Parce que la salle obscure reste le lieu idéal et sacré pour découvrir des œuvres cinématographiques, les BandapArtistes clament leur amour de ces indispensables espaces de vie sociale – à travers des récits d’anecdotes et de souvenirs -, en attendant leur prochaine réouverture, le 22 juin.
Je n’ai aucun souvenir de ma première séance de cinéma, mais la légende familiale raconte que, à l’âge de trois ans, ma mère et mon arrière-grand-mère m’ont accompagnée voir Dumbo de Disney au cinéma de la place Denis-Dussoubs à Limoges (l’actuel Grand Écran) et que j’ai passé la séance à quadriller l’espace, à l’image de l’éléphant volant ; incontrôlable, déchaînée, mais en joie.
Par la suite, l’âge de raison venu, j’ai eu la chance d’être emmenée très souvent au cinéma par mon père. Dans notre famille cinéphile, il y avait même quelque chose de cultuel dans la démarche. Tant et si bien que le plaisir d’aller voir un film sur grand écran prenait sa source bien avant la séance. Ce parcours était scandé d’étapes. La première étant l’attente du bus n°7 qui nous menait de notre quartier périphérique au centre-ville de Strasbourg, où se situait l’ensemble des cinémas dans les années 1980-1990. Je peux encore réactiver en moi l’énergie associée à la vue du « 7 » à l’horizon, au moment précis où la mise au point oculaire se faisait. Car ce bus orangé n’était pas seulement le trait d’union magique qui allait nous permettre de faire la translation géographique de notre domicile au cinéma, c’était aussi l’espace où se préparait la séance. Un espace d’écoute. Mon père étant professeur à l’université, spécialiste de civilisation et de cinéma américains, ma sœur et moi étions ainsi nourries d’informations et d’outils pour une meilleure compréhension de l’œuvre que nous nous apprêtions à découvrir ensemble.
Je ne sais pourquoi, tandis que mes souvenirs de salles sont légion (et je mesure ma chance…), les plus saillants à l’heure où j’écris ces lignes restent associés à de l’indiscipline, voire à des sacrilèges.

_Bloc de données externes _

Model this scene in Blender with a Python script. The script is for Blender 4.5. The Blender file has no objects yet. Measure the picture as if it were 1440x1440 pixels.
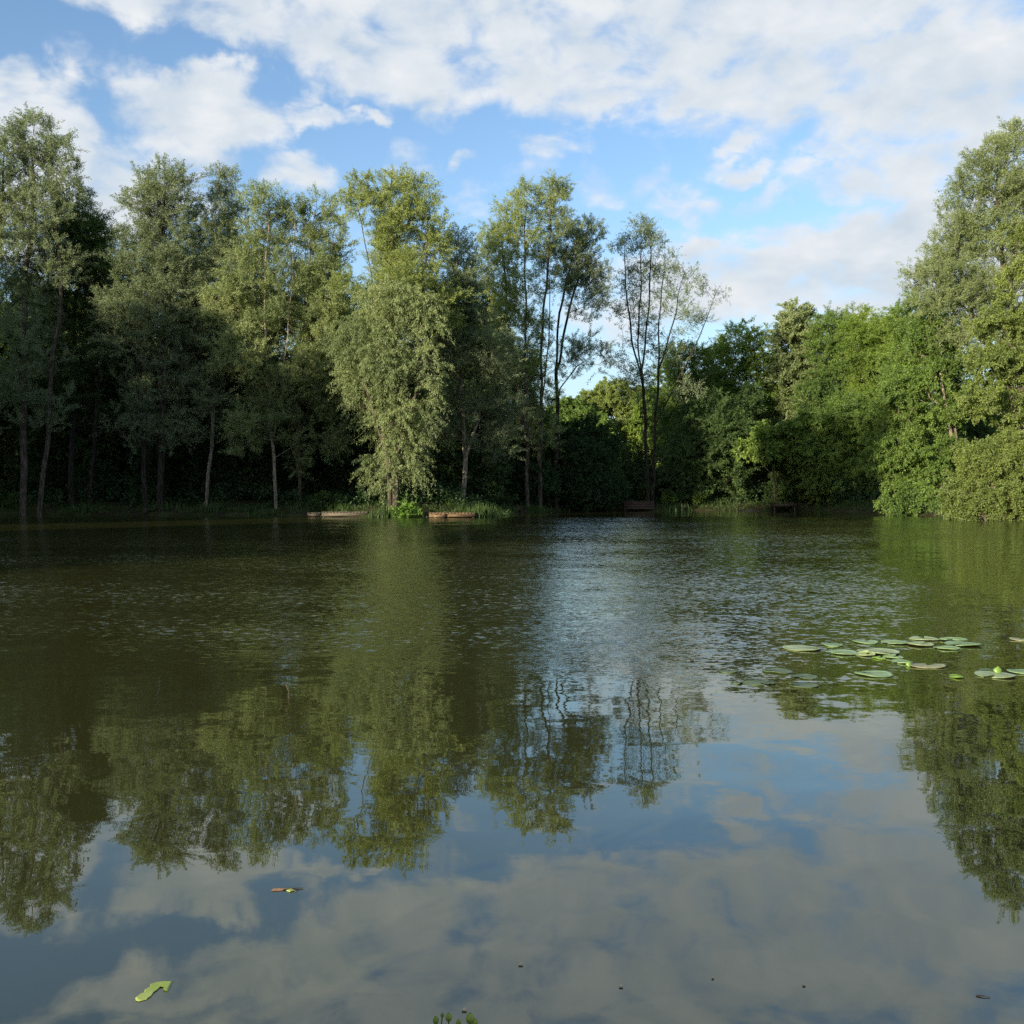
import bpy, math, random
import numpy as np

S = bpy.context.scene
COL = S.collection
F = 1440.0            # focal length in photo pixels
HZ = 690.0            # horizon row of the photo
CZ = 1.2              # eye height above the water

# ------------------------------------------------------------------ camera
cam = bpy.data.cameras.new('camera')
cam.sensor_width = 36.0
cam.lens = 36.0
cam.shift_y = -(720.0 - HZ) / 1440.0
cam.clip_start = 0.05
cam.clip_end = 4000.0
co = bpy.data.objects.new('camera', cam)
COL.objects.link(co)
co.location = (0, 0, CZ)
co.rotation_euler = (math.radians(90), 0, 0)
S.camera = co

# ------------------------------------------------------------------ sun and exposure
SUN_EL = 12.5
SUN_AZ = 222.0        # compass bearing of the sun, clockwise from +Y
az, el = math.radians(SUN_AZ), math.radians(SUN_EL)
sdir = (math.sin(az) * math.cos(el), math.cos(az) * math.cos(el), math.sin(el))
sun = bpy.data.lights.new('sun', 'SUN')
sun.energy = 5.0
sun.angle = math.radians(0.5)
sun.color = (1.0, 0.88, 0.68)
so = bpy.data.objects.new('sun', sun)
COL.objects.link(so)
import mathutils
so.rotation_euler = mathutils.Vector(sdir).to_track_quat('Z', 'Y').to_euler()

S.view_settings.view_transform = 'Standard'
S.view_settings.look = 'None'
S.view_settings.gamma = 1.0
S.view_settings.use_curve_mapping = False
S.view_settings.exposure = 1.0
cy = S.cycles
cy.max_bounces = 5
cy.diffuse_bounces = 2
cy.glossy_bounces = 2
cy.transmission_bounces = 3
cy.transparent_max_bounces = 4
cy.caustics_reflective = False
cy.caustics_refractive = False
cy.sample_clamp_indirect = 6.0
cy.use_denoising = False


# ------------------------------------------------------------------ node helpers
class NT:
    def __init__(self, tree):
        self.t = tree
        tree.nodes.clear()

    def n(self, typ, **kw):
        nd = self.t.nodes.new(typ)
        ins = kw.pop('i', {})
        for k, v in kw.items():
            setattr(nd, k, v)
        for k, v in ins.items():
            self.set(nd, k, v)
        return nd

    def set(self, nd, k, v):
        s = nd.inputs[k]
        if isinstance(v, bpy.types.NodeSocket):
            self.t.links.new(v, s)
        elif isinstance(v, bpy.types.Node):
            self.t.links.new(v.outputs[0], s)
        else:
            s.default_value = v

    def m(self, op, a, b=0.0, c=None, clamp=False):
        nd = self.t.nodes.new('ShaderNodeMath')
        nd.operation = op
        nd.use_clamp = clamp
        self.set(nd, 0, a)
        self.set(nd, 1, b)
        if c is not None:
            self.set(nd, 2, c)
        return nd.outputs[0]

    def vm(self, op, a, b=(0, 0, 0)):
        nd = self.t.nodes.new('ShaderNodeVectorMath')
        nd.operation = op
        self.set(nd, 0, a)
        self.set(nd, 1, b)
        return nd.outputs['Value'] if op in ('LENGTH', 'DOT_PRODUCT', 'DISTANCE') else nd.outputs[0]

    def mr(self, v, a, b, c=0.0, d=1.0, smooth=True):
        nd = self.t.nodes.new('ShaderNodeMapRange')
        nd.interpolation_type = 'SMOOTHSTEP' if smooth else 'LINEAR'
        self.set(nd, 'Value', v)
        for k, x in zip(('From Min', 'From Max', 'To Min', 'To Max'), (a, b, c, d)):
            self.set(nd, k, x)
        return nd.outputs[0]

    def mix(self, f, a, b, blend='MIX'):
        nd = self.t.nodes.new('ShaderNodeMix')
        nd.data_type = 'RGBA'
        nd.blend_type = blend
        nd.clamp_result = False
        self.set(nd, 0, f)
        self.set(nd, 6, a if not isinstance(a, tuple) else (*a, 1)[:4])
        self.set(nd, 7, b if not isinstance(b, tuple) else (*b, 1)[:4])
        return nd.outputs[2]


def rgba(c):
    return (c[0], c[1], c[2], 1.0)


# ------------------------------------------------------------------ sky
SKY_STRENGTH = 0.107
SKY_TINT = (.97, 1.07, 1.19)
CLOUD_GAIN = 1.0
W = bpy.data.worlds.new("World")
S.world = W
W.use_nodes = True
w = NT(W.node_tree)
sky = w.n('ShaderNodeTexSky', sky_type='NISHITA', sun_disc=False)
sky.sun_elevation = el
sky.sun_rotation = az
sky.altitude = 50
sky.air_density = 1.0
sky.dust_density = 1.0
sky.ozone_density = 1.6
tc = w.n('ShaderNodeTexCoord')
sep = w.n('ShaderNodeSeparateXYZ', i={0: tc.outputs['Generated']})
dx, dy, dz = sep.outputs
a_az = w.m('ARCTAN2', dx, dy)
a_el = w.m('ARCSINE', dz)
ang = w.n('ShaderNodeCombineXYZ', i={0: a_az, 1: a_el, 2: 0.0})


def sky_ang(px, py):
    a = math.atan2(px - 720.0, F)
    e = math.atan2(HZ - py, math.hypot(F, px - 720.0))
    return a, e


# broken cloud banks: bearing, height, extent, weight (bearings worked out from the view rows)
CLOUDS = [
    (330, 22, 270, 46, 1.0, -6), (470, 62, 190, 62, 1.0, -14), (575, 95, 110, 58, .95, -20),
    (770, 85, 170, 75, 1.0, 0), (830, 105, 160, 50, 1.0, -5), (1010, 95, 230, 80, 1.05, -8), (1130, 140, 210, 62, 1.0, -8),
    (1330, 110, 260, 105, 1.1, 0), (1420, 180, 200, 80, .95, 0), (900, -60, 900, 110, 1.0, 0), (650, 25, 260, 60, 1.0, 0), (1100, 25, 420, 80, 1.05, 0),
    (285, 152, 112, 50, 1.3, 0), (215, 165, 80, 45, .9, 0), (238, 124, 26, 30, 1.1, 0), (318, 124, 28, 30, 1.1, 0),
    (90, 205, 170, 62, .98, -16), (170, 255, 140, 70, .95, 0), (20, 128, 110, 36, .9, 4), (268, 216, 80, 28, .9, 0), (60, 290, 160, 90, .9, 0),
    (432, 158, 62, 20, .88, -8), (520, 158, 27, 15, .92, 0), (412, 238, 74, 36, .82, -12), (425, 130, 36, 14, .7, 0),
    (760, 208, 120, 20, .42, 4), (625, 240, 80, 24, .42, -14), (600, 265, 70, 26, .4, -10), (655, 228, 28, 13, .75, 0),
    (870, 258, 90, 36, .72, 0), (960, 285, 60, 26, .65, 0), (1045, 196, 72, 15, .75, 7), (1040, 233, 70, 17, .7, -6),
    (1060, 282, 60, 16, .6, 0), (1160, 212, 40, 16, .75, 0), (1205, 255, 90, 44, .95, 0), (1330, 235, 160, 60, .95, 0), (1440, 290, 120, 60, .9, 0),
    (978, 352, 34, 24, 1.0, 0), (1120, 372, 260, 66, 1.1, 8), (1270, 338, 170, 50, 1.2, 10), (1080, 405, 320, 56, 1.05, 0), (1300, 400, 220, 70, 1.05, 0),
    (900, 380, 120, 50, .7, 0), (880, 440, 160, 50, .66, 0),
]
nzw = w.n('ShaderNodeTexNoise', i={'Vector': ang.outputs[0], 'Scale': 13.0, 'Detail': 5.0, 'Roughness': .6})
warp = w.vm('SCALE', w.vm('SUBTRACT', nzw.outputs['Color'], (.5, .5, .5)))
w.t.nodes[-1].inputs['Scale'].default_value = 0.085
wang = w.vm('ADD', ang.outputs[0], warp)
cov = None
for (px, py, rx, ry, st, rot) in CLOUDS:
    a, e = sky_ang(px, py)
    mp = w.n('ShaderNodeMapping', vector_type='TEXTURE', i={'Vector': wang, 'Location': (a, e, 0), 'Rotation': (0, 0, math.radians(rot)),
             'Scale': (rx / F * 1.25, ry / F * 1.25, 1)})
    r = w.vm('LENGTH', mp.outputs[0])
    v = w.mr(r, 1.15, 0.25, 0.0, st)
    cov = v if cov is None else w.m('SMOOTH_MAX', cov, v, 0.12)
# outside the pictured quarter of the sky: generic broken cover
flat = w.n('ShaderNodeCombineXYZ', i={0: w.m('MULTIPLY', a_az, 1.0), 1: w.m('MULTIPLY', a_el, 2.2), 2: 0.0})
gen = w.n('ShaderNodeTexNoise', i={'Vector': flat.outputs[0], 'Scale': 3.0, 'Detail': 2.0})
inside = w.mr(w.m('ABSOLUTE', a_az), 0.50, 0.75, 0.0, 1.0)
above = w.mr(a_el, 0.52, 0.70, 0.0, 1.0)
outm = w.m('MAXIMUM', inside, above)
genc = w.m('MULTIPLY', w.mr(gen.outputs[0], .40, .62, 0, 1.0), outm)
cov = w.m('MAXIMUM', cov, genc)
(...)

Après la séance de Lawrence d’Arabie, découvert lors d’une reprise au cinéma strasbourgeois Le Club – salle qui appartenait à Louis Malle, aujourd’hui fermée -, je me suis fait gronder, car j’ai imité la démarche du chameau en chantant à tue-tête le thème du film signé Maurice Jarre en passant devant l’écran pour quitter la salle. À l’issue d’Où est la maison de mon ami ? d’Abbas Kiarostami, nous avons répété en boucle, avec ma sœur, un dialogue du film en farsi qui avait marqué notre oreille. Nous nous tordions de rire dans le métro parisien et notre père, doux comme un agneau, a fini par trouver navrant et pénible que ce soit la seule chose que nous ayons retenue de ce film sublime et nous a sommées de nous taire.
Je me souviens aussi qu’en débattant avec lui d’un film sur le chemin du retour, il m’a fait découvrir La Lettre volée d’Edgar Poe et que j’étais en transe en l’écoutant, au point de rater une marche en sortant du bus n°7.
Et puisque cette chronique prend un tournant burlesque, surgit à ma mémoire le jour où, au beau milieu de la salle Lumière du Festival de Cannes, en 2008, j’ai tourné de l’œil face à la séquence de la ponction lombaire d’Un conte de Noël d’Arnaud Desplechin. Par chance, mon père était à mes côtés et c’est sur lui que j’ai atterri.
Mon papa, point de départ et point d’appui de mon rapport au cinéma et aux hauts lieux qui le déploient.